La marejada provocada por las palabras que espetó el Rey a Hugo Chávez en la última cumbre Iberoamericana ha dejado paso a una marejadilla menos ruidosa pero de mayor calado: ¿Merece el episodio una reconsideración de las relaciones de España con Venezuela?
Los más apegados al orgullo nacional se decantan por romper todos los lazos. Una ruptura absoluta y grandilocuente, a ser posible. El desprecio que supuso la actitud de Chávez no merece, dicen, otra cosa que volver la espalda a aquel país. La gran España, la madre patria, los héroes que sacaron a América de las cavernas, no tienen por qué aguantar la chabacanería del hijo díscolo.

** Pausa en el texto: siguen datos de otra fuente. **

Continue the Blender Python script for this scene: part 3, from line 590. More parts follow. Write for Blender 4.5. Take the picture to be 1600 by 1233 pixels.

Sería un epatante final si el coprotagonista de la película fuera otro. Si el país que retara a España estuviera en los confines de África, si careciera de peso en el concierto internacional, le ahogara una importante deuda con el primer mundo o, cuando menos, no dispusiera de las ingentes reservas de petróleo que yacen bajo los pies de Hugo Chávez. Pero va a ser que no.
A quienes más afecta las posibles tiranteces entre el actual Gobierno y Venezuela es a las empresas españolas instaladas allí. Compañías cuyos consejos de administración no miden a final de año su grado de españolismo, sino el grosor de la cuenta de resultados. Empresas, no oenegés, que llegan al país porque las posibilidades de negocio son grandes y el mercado jugoso, no por ningún sentimentalismo fraternal.
Ante esa coyuntura no hay debate posible. Si hasta los más grandes son capaces de plegarse en China por no perder aquel mercado, ¿cómo no van a hacerlo Telefónica, Mafre o Repsol en un país tan suculento como Venezuela? A este nivel no hay dictadores ni personas: sólo estadistas y consumidores.
Cuando el Rey pronunció aquel ¡por qué no te callas!, debería haber dejado replicar a Chávez. ¿Por qué no os marcháis?, le hubiera respondido. No hay nada más que decir.